A second-order method for fitting the canonical polyadic decomposition with non-least-squares cost
Michiel Vandecappelle, Nico Vervliet, Lieven De Lathauwer
Abstract
The canonical polyadic decomposition (CPD) can be used to extract meaningful components from a tensor. Most existing optimization methods for fitting the CPD use as cost function the least-squares distance between the tensor and its CPD. While the minimum of this cost function coincides with the maximum likelihood estimator for data with additive i.i.d. Gaussian distributed noise, for other noise distributions, better-suited cost functions exist. For such cost functions, first-order, gradient-based optimization methods have been proposed. However, (approximate) second-order methods, which additionally use information from the Hessian of the cost function to achieve faster convergence, are still largely unexplored. In this paper, we generalize the Gauss–Newton nonlinear least-squares algorithm to twice differentiable entry-wise cost functions. The low-rank structure of the problem is exploited to keep the computational cost low. As a special case, beta-divergence cost functions are examined.

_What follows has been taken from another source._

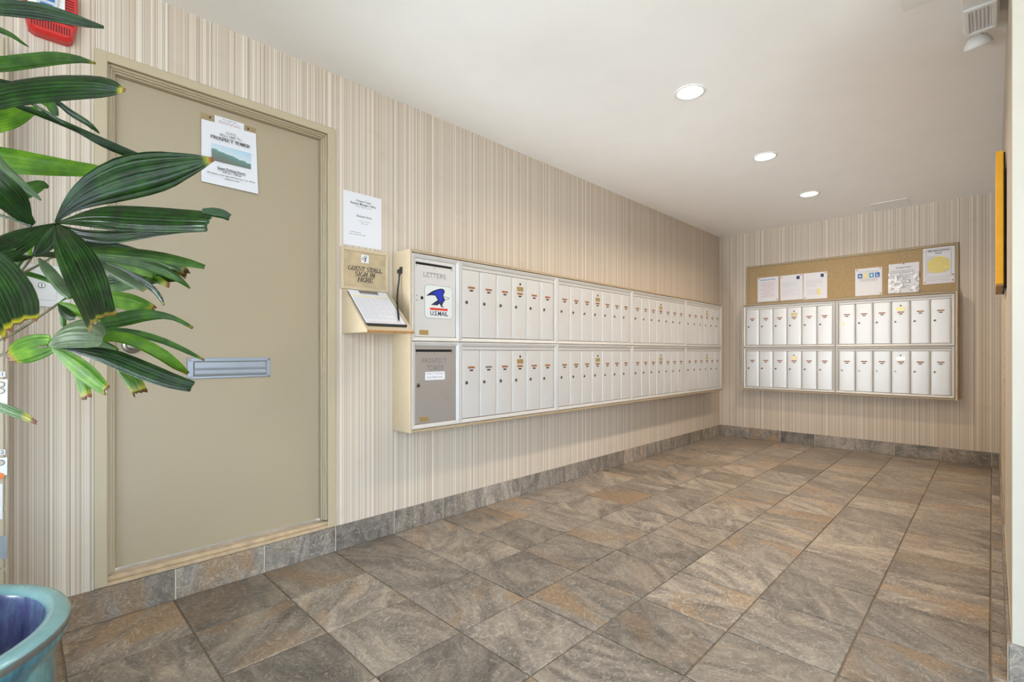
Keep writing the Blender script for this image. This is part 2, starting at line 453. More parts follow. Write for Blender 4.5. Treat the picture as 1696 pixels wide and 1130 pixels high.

We show that quadratic convergence can be obtained close to the solution with a reasonable extra cost in memory and computation time, making the proposed method particularly useful when high accuracy of the decomposition is desired.
Code description
This package provides an implementation of the canonical polyadic decomposition methods for general cost functions discussed in the paper, as well as a tutorial on how to use these methods and files to generate the experiments from the papers.
Reference
M. Vandecappelle, N. Vervliet, and L. De Lathauwer, "A second-order method for fitting the canonical polyadic decomposition with non-least-squares cost," IEEE Transactions on Signal Processing, vol. 68, pp. 4454–4465, Aug. 2020.